Wednesday, 30 December 2009

Dear Fatty (Dawn French)

--The blurb--
"Dawn French is one of the greatest comedy actresses, encompassing a vast and brilliant array of characters. Loved for her irreverent humour, Dawn has achieved massive mainstream success while continuing to push boundaries and challenge stereotypes. This title chronicles the rise of this complex, dynamic and unstoppable woman."

--The review--
The barrage of criticism directed at the cult of the celebrity autobiography is a thoroughly comprehensible one: the profession of ghostwriting is not one that people necessarily want to feed to due its dubious moral quality, especially since it often still results in a low standard of writing, and in any case, is the aspiration to and admiration of celebrity status really something that's worth encouragement?

In Dawn French's case, she is something to aspire to, and her autobiography is certainly worth reading (especially, as is indicated by the quality of the writing and the lack of thinly-veiled acknowledgements, it was almost definitely written by her). The epistolary format is an original method of approaching the autobiography task and gives this tome at least one reason why it stands out on the shelf. Equally, as well as addressing the usual suspects (friends, family, and famous colleagues), French also writes to a few more unusual choices, including Madonna.

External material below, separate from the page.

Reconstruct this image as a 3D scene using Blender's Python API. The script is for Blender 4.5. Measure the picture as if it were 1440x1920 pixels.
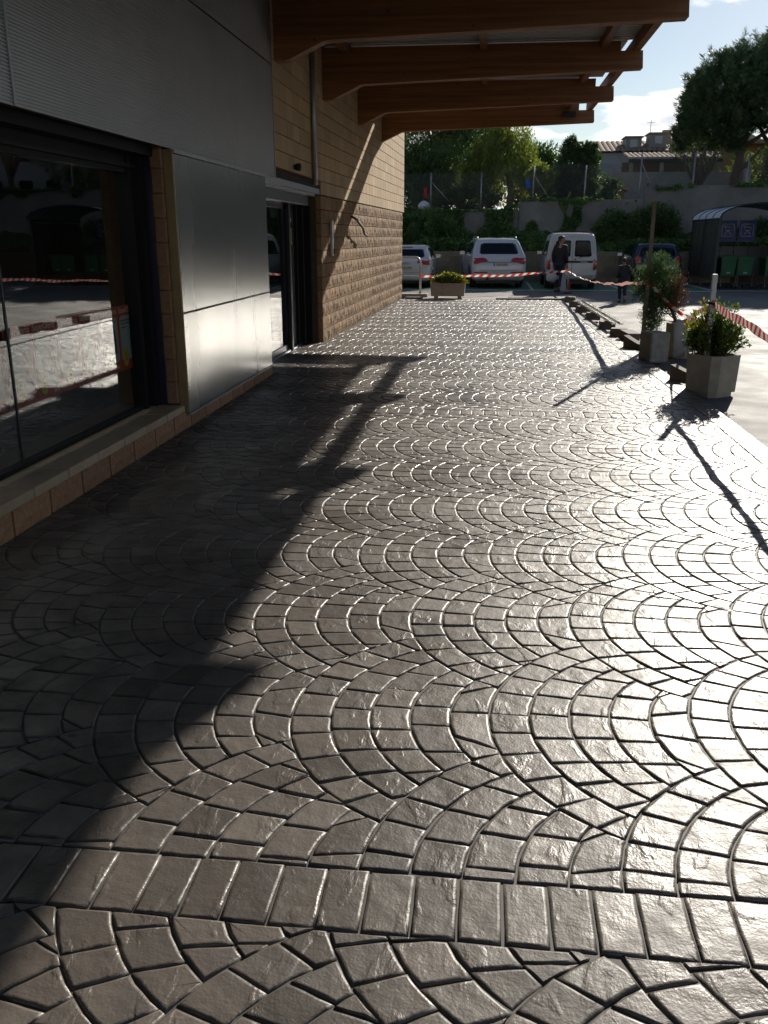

Lamentably, though, the Madonna letters were the weakest; while reading, one has the impression that these particular letters would be far more amusing if you were listening to French reading them rather than just reading them on your own in your head, so this could be a legitimate reason to recommend the audiobook over the print version. Refreshingly little time is given to The Vicar of Dibley, with French spending an equal amount of time on all of her various exploits, including her childhood and on her poignant attempts to conceive. The personal and professional aspects of the autobiography are well-blended (and not just because of French's well-known marriage to other famous comedian, Lenny Henry).

French's humour also, predictably, comes into full force, with the passage about babysitters' apologies being a surefire laugh-out-loud moment. She successfully manages to blend this humour with poignancy and high-quality writing to create a really excellent autobiography which should be stocked at the front of every bookshop's celebrity section (and if those by Jordan and other such ilk could languish in the bargain bin - or recycling bin - that would be great too).